DATA EXCERPT:
________________

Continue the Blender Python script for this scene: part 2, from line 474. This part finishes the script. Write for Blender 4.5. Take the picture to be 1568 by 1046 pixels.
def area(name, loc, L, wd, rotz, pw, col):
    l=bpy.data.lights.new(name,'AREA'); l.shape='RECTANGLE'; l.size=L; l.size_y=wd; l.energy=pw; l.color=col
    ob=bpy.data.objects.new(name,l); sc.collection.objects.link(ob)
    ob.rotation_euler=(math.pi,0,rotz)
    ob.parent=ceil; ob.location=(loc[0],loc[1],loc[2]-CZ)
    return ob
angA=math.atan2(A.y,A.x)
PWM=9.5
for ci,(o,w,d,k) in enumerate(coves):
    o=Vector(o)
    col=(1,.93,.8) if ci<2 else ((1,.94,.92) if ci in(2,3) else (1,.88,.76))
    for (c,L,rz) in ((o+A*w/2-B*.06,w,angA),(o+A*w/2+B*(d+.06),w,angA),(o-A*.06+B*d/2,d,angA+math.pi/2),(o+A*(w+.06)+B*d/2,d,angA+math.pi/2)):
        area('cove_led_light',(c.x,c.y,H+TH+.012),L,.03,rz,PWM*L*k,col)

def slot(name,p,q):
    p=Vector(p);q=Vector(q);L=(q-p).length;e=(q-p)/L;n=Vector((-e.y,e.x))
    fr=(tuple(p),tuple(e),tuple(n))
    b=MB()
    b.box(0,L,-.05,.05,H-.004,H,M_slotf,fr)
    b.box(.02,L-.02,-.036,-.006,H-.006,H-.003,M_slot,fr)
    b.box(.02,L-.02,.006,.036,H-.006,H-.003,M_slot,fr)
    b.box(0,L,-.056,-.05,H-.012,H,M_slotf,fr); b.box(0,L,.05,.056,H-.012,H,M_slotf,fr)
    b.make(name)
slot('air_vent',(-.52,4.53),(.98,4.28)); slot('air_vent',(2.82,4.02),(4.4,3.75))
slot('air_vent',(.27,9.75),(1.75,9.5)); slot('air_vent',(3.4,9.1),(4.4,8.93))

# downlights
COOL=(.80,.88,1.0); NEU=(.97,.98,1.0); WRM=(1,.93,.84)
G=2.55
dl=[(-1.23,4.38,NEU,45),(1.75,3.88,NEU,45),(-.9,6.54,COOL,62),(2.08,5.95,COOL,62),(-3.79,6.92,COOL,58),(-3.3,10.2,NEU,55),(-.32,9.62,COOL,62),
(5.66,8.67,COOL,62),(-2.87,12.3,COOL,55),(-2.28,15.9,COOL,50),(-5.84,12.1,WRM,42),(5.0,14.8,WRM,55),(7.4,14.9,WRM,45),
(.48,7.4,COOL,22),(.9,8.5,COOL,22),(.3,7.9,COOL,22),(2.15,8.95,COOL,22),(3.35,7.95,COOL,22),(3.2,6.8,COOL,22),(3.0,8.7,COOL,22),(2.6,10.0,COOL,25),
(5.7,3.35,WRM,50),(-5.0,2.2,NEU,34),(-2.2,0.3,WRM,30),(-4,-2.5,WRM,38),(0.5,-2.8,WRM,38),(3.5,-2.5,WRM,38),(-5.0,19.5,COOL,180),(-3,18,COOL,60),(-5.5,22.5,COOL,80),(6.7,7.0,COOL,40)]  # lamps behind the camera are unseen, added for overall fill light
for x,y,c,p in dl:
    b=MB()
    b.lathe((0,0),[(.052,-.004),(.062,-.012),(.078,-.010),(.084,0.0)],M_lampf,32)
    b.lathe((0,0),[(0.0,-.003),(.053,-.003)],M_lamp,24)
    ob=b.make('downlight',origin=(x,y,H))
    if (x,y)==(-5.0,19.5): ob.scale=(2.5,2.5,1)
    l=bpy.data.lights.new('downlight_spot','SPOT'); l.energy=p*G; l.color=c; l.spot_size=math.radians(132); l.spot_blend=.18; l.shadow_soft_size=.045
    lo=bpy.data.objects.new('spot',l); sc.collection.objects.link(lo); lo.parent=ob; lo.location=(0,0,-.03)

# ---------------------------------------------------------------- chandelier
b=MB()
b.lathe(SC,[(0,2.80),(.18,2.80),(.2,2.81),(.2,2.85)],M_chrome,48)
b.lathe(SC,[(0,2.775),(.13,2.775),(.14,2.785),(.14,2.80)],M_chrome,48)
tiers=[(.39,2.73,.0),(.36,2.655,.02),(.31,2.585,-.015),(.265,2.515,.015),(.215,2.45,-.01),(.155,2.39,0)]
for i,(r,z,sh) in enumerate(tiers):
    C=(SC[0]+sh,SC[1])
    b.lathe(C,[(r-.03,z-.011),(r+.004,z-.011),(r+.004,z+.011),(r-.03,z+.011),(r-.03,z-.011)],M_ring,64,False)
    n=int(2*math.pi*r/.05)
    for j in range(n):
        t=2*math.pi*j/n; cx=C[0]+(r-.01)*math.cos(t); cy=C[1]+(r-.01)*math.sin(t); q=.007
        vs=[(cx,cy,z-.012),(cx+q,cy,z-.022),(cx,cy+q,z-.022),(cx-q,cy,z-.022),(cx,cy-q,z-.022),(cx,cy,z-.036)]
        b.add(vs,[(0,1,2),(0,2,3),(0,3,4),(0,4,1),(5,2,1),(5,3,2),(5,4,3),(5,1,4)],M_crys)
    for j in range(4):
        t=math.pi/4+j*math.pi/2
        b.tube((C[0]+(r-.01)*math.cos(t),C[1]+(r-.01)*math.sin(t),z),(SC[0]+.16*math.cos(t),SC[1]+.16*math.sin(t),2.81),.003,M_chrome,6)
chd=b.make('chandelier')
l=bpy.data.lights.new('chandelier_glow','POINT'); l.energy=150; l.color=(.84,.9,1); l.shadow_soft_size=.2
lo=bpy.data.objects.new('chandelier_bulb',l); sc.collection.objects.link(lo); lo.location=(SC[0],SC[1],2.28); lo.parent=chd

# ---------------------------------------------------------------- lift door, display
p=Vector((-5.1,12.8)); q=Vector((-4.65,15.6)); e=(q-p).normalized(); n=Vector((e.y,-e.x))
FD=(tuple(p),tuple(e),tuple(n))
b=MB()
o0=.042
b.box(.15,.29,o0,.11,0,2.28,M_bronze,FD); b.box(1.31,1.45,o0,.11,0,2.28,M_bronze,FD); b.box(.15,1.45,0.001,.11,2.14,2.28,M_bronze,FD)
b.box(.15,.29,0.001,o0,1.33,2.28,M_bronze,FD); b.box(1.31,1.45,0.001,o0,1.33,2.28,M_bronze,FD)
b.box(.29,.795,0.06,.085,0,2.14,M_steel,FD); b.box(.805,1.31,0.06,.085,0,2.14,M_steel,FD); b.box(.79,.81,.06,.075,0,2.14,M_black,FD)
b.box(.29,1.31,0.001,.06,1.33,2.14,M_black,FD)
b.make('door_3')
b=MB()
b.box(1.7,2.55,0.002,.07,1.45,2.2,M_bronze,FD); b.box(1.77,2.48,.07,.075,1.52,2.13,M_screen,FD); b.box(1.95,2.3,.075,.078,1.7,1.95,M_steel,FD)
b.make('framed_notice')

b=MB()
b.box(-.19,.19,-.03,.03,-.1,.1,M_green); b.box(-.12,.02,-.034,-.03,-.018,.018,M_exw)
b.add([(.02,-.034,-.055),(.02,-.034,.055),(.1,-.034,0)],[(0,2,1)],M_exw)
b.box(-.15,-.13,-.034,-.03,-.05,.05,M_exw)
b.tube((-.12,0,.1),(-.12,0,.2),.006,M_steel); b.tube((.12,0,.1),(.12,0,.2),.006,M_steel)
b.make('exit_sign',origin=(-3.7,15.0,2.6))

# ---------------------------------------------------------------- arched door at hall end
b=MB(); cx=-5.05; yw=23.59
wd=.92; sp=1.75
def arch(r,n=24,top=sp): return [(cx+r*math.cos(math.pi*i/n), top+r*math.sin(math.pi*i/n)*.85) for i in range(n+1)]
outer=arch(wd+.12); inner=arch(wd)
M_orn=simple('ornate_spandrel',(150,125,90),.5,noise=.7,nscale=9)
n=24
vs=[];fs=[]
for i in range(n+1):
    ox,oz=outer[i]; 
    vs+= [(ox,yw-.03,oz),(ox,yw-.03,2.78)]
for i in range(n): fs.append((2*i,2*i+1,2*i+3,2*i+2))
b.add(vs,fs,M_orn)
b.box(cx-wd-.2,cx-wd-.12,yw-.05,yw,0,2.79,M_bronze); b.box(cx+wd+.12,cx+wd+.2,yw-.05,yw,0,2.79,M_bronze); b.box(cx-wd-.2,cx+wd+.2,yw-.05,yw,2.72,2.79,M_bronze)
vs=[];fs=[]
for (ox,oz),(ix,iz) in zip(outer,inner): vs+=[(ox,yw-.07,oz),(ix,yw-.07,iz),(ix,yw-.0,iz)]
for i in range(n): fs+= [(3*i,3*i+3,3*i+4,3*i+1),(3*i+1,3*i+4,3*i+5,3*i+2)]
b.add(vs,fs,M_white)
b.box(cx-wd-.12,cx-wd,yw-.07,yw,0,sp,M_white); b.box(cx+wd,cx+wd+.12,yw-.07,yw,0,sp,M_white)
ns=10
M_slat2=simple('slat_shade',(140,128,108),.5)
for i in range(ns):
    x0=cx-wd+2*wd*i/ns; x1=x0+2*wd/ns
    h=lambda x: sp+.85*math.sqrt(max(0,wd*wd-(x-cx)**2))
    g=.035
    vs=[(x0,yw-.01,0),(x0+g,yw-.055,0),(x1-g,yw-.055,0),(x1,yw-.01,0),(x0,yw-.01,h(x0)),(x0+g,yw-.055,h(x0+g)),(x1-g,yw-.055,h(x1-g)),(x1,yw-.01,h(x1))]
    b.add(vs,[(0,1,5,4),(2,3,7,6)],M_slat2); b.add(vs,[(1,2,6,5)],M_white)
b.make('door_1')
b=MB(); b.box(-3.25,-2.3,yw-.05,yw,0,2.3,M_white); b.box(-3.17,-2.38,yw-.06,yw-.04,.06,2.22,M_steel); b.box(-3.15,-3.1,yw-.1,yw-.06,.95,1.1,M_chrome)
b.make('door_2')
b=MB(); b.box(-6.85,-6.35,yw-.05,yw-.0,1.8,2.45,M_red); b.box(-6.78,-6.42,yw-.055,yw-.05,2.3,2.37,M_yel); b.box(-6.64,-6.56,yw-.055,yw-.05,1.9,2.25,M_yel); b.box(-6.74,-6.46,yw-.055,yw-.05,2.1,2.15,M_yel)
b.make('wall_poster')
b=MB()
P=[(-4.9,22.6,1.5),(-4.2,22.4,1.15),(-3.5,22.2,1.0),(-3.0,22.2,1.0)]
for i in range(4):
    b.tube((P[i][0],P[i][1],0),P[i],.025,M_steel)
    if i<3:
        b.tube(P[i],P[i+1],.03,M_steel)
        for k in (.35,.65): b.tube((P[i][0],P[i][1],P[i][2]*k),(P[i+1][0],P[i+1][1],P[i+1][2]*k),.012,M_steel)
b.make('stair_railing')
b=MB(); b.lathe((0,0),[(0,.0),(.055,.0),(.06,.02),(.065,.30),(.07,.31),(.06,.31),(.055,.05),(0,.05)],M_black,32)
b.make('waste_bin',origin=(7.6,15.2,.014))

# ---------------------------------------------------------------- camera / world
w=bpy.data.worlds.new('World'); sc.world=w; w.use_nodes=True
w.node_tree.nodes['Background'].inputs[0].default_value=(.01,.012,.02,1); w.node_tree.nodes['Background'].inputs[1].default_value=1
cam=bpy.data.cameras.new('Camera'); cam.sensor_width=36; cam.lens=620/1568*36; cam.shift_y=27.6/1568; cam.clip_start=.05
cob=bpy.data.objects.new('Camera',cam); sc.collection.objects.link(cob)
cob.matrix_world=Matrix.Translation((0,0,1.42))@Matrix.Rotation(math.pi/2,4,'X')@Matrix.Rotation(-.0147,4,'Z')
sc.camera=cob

________________

DO THIS: Return the opening line of the data and every line after it through the line containing "area('cove_led_light',(c.x,c.y,H+TH+.012),L,.03,rz,PWM*L*k,col)", please, exactly as written and with nothing added.

SOLUTION TO THIS TASK:
Continue the Blender Python script for this scene: part 2, from line 474. This part finishes the script. Write for Blender 4.5. Take the picture to be 1568 by 1046 pixels.
def area(name, loc, L, wd, rotz, pw, col):
    l=bpy.data.lights.new(name,'AREA'); l.shape='RECTANGLE'; l.size=L; l.size_y=wd; l.energy=pw; l.color=col
    ob=bpy.data.objects.new(name,l); sc.collection.objects.link(ob)
    ob.rotation_euler=(math.pi,0,rotz)
    ob.parent=ceil; ob.location=(loc[0],loc[1],loc[2]-CZ)
    return ob
angA=math.atan2(A.y,A.x)
PWM=9.5
for ci,(o,w,d,k) in enumerate(coves):
    o=Vector(o)
    col=(1,.93,.8) if ci<2 else ((1,.94,.92) if ci in(2,3) else (1,.88,.76))
    for (c,L,rz) in ((o+A*w/2-B*.06,w,angA),(o+A*w/2+B*(d+.06),w,angA),(o-A*.06+B*d/2,d,angA+math.pi/2),(o+A*(w+.06)+B*d/2,d,angA+math.pi/2)):
        area('cove_led_light',(c.x,c.y,H+TH+.012),L,.03,rz,PWM*L*k,col)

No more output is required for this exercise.